Counting the spaces between the supports was a traditional measure of a building's length. 

The temple's official name is Rengeōin, Hall of the Lotus King.

Founded in 1164, destroyed by fire in 1249 with the main hall rebuilt in 1266, the temple's reputation is based on one of the most impressive assemblies of statues in the world.

You might be tempted to use a collection instead of an assembly. But with a thousand life-size statues of the Thousand Armed Kannon in fifty columns, ten rows deep around a seated Kannon Bodhisattva (Sahasrabhujaarya avalokiteśvara) that dates back to 1254 assembly seems the way to go.

If a thousand and one Kannons aren't enough, the assembly is surrounded by twenty-eight statues of deities who guard the Buddhist universe. 

They're Kannon's disciples and embody various virtues. 

The collection is rounded out by two traditional Buddhist temple guardians: Raijin, the god of thunder, and Fujin, the god of wind.

Kannon is the Bodhisattva of compassion, and the statue radiates a peaceful and benevolent attitude.

The mathematics involved with the thousand arms takes a bit of explaining. 

The sculptures show forty-two arms along with eleven heads that will give them a better grasp of the extent of human suffering.

The arms, according to Buddhist teachings, fight off suffering on twenty-five planes of existence. Two of them are required for everyday purposes, and forty suffering-fighters across twenty-five planes comes to a thousand.

Simple, once you accept the multi-plane notion.

Of the thousand statues, one hundred and twenty-four were rescued from the fire that destroyed the original structure. 

The others, along with the centrepiece, were carved from Japanese cypress and then covered with gold leaf as part of the reconstruction.

The temple is a venue for archery contests (Tōshiya) on the west veranda and the Rite of the Willow. Worshippers are touched on the head with a willow branch to cure and prevent headaches. Both take place in January each year.

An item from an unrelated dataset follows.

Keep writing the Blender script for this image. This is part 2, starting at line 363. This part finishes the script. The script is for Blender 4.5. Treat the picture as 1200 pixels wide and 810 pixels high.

The Inquisitive Reader could have been muttering This verbiage is all very well, Hughesy, but where's the photographic evidence?

 If I hadn't taken steps to avoid the question. TIR might not be staved off with a statement about cameras and video equipment being forbidden. 

But that's the way it is. 

Anticipating the problem, I shelled out for the official booklet. 

The possible breaches of copyright will have to do, along with the assurance it's something best experienced in the physical dimension rather than as a two-dimensional image.

The weariness factor was starting to set in as we left the temple, but there was a bus stop halfway along the northern perimeter wall. 

A bus appeared within minutes to whisk us back to Kyoto station. 

When we checked in, we'd received a voucher that could be used in the hotel coffee shop. 

After the walk, coffee and cake seemed like a good idea. The coffee shop turned out to be a stylish affair. The delicacies served up were quite adequate for people who'd skipped lunch and needed something to keep them going until dinner. 

Given the weather conditions, we weren't inclined to venture very far in search of dinner. A hotel located conveniently beside Kyoto Station meant there was no need to.

Like most operations in Japan's cities, the station encompasses a dizzying array of retail options, with a range of eateries covering most of the likely options of interest. 

If you're after Peruvian-Californian fusion food, you're probably out of luck.

But if you're looking to any of the variations on Japanese, along with Chinese, Korean, American, French, English or Italian, you'll more than likely find something that offers a Japanese take on your fancy.

As it turned out, Madam had done the usual research.

She pointed us towards a niche section of the restaurant options where, along with the French, Italian, Chinese and Japanese operations, there was a Spanish eatery. 

It delivered a quite tasty tortilla (the Spanish omelette rather than the Mexican cornbread wrap).

We also enjoyed a creamy seafood stew and a seafood paella that went rather well with a bottle of Spanish White.

There was still enough room for half a litre of Kirin that I from the vending machine when we got back.

Actually, figuring on the regular consumption pattern, I bought two, but there was definitely no room for the second. 

That, I reasoned, would do to celebrate reclaiming the Ashes the following afternoon.